Da nord a sud, da est a ovest, gli Stati Uniti sono scossi da un’interminabile e inquietante violenza che si perpetra con il medesimo copione: nel bel mezzo di un concerto, non importa se punk-rock, R&B, heavy metal o chissà cosa diavolo altro, un individuo, sinistro e misterioso, abilmente confuso tra il pubblico, estrae un revolver e inizia a sparare in direzione della band che si sta esibendo, con il preciso obiettivo di causare una strage. Per poi riuscire immancabilmente a dileguarsi tra la folla terrorizzata.
Non fa eccezione Arcadia, cittadina nella quale vivono i protagonisti di Uccidi quei mostri. Trattasi di una città immaginaria, non c’è dubbio, ma sembra di vederla con nitidezza dalle descrizioni di Jeff Jackson: appare come il simbolo di un’America triste di periferia, percorsa da stradoni larghi e a tratti un po’ sconnessi, lungo i quali si erge qua e là, fra cottages decadenti abitati da normali famiglie di operai, qualche fast-food, di quelli che, appena entri, vieni avvolto dall’odore acre e stantio di cibo fritto e di fumo di sigaretta. Poi magari, a fianco, è situato un club o una sala concerti dove fuori fanno la fila stormi di teenagers in attesa di comprarsi il biglietto. Qui, fra ragazze dal pesante trucco dark che calzano anfibi e maschi coi piercing e l’anello al naso, pare di scorgere i protagonisti del libro. I vari Xenie, Shaun, Bruce detto Florian, ecc. i quali, fra problemi quotidiani e amori vissuti con ingenuità giovanile, alla passione per la musica che li fa evadere dalla noiosa e tetra realtà di periferia, uniscono il desiderio di poter un giorno calcare come cantanti o musicisti quel palco che oggi ammirano soltanto da spettatori.

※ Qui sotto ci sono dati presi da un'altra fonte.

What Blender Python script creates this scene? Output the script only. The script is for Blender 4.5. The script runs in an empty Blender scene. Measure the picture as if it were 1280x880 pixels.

Con i tragici eventi tinti di rosso sangue, essi hanno però un rapporto ambivalente, talora distruttivo: sono terrorizzati ma nello stesso tempo attratti dal fascino cupo ed enigmatico della violenza e della morte.
È infatti come se gli assassini agissero con un intento purificatore, per “sfoltire il gregge”, eliminando tutti coloro che desiderano essere sotto i riflettori ma in realtà sono solo dei mediocri.
Tra omicidi, riapparizioni e sparizioni, commemorazioni funebri, furti di strumenti musicali, pedinamenti di presunti assassini, Uccidi quei mostri prende una china pessimistica decisamente criptica, allegorica, in cui è facile perdere il filo e nella quale sembra intuirsi un’avversione di Jeff Jackson per gli spazi chiusi, come le sale da concerto, claustrofobici e soffocanti, e un’attrazione invece per i luoghi aperti, naturali e incontaminati, come i boschi, perfino i cimiteri. Salvo poi ritrovarsi imprigionati in scenari non meno sinistri…
Approfondimento
Come Uccidi quei mostri che, come un vinile, si può leggere partendo dal lato A (punto di vista dei protagonisti) o dal lato B (punto di vista degli assassini) secondo i propri gusti, così l’America ha due facce. L’una, rassicurante e lusinghiera, dell’American Dream e dei record a Wall Street. L’altra, spietata e violenta, di chi individua un nemico e lo vuole annientare fino in fondo. L’America di JFK assassinato a Dallas nel ‘63 per intenderci. Oppure quella dell’eccidio di Cielo Drive per opera della Manson Family ai danni di Sharon Tate e del figlio che portava in grembo. Per non parlare dei tanti serial killers sui quali il cinema ha trovato fertile ispirazione. E, facendo un doveroso riferimento all’attualità, come non citare quel “I can’t breathe” rantolato da George Floyd all’agente bianco che lo stava soffocando o vicende similari di afroamericani uccisi dalla polizia.
La faccia feroce e deludente dell’America insomma, intuita in maniera così irriverente dagli autori postmodernisti alla Don De Lillo o David Foster Wallace. A loro volta preceduti dai presagi vagamente decadentisti degli oramai “neoclassici” Francis Scott Fitzgerald o Nathaniel West. A tutti costoro, alla fin fine Jeff Jackson tenta di ispirarsi. “Tenta” occorre dire, ahimè. Perché il romanzo, privo tra l’altro, nonostante l’argomento, di qualsiasi canovaccio poliziesco, si rivela talvolta di un’allegoria eccessiva, confusa, difficile da seguire.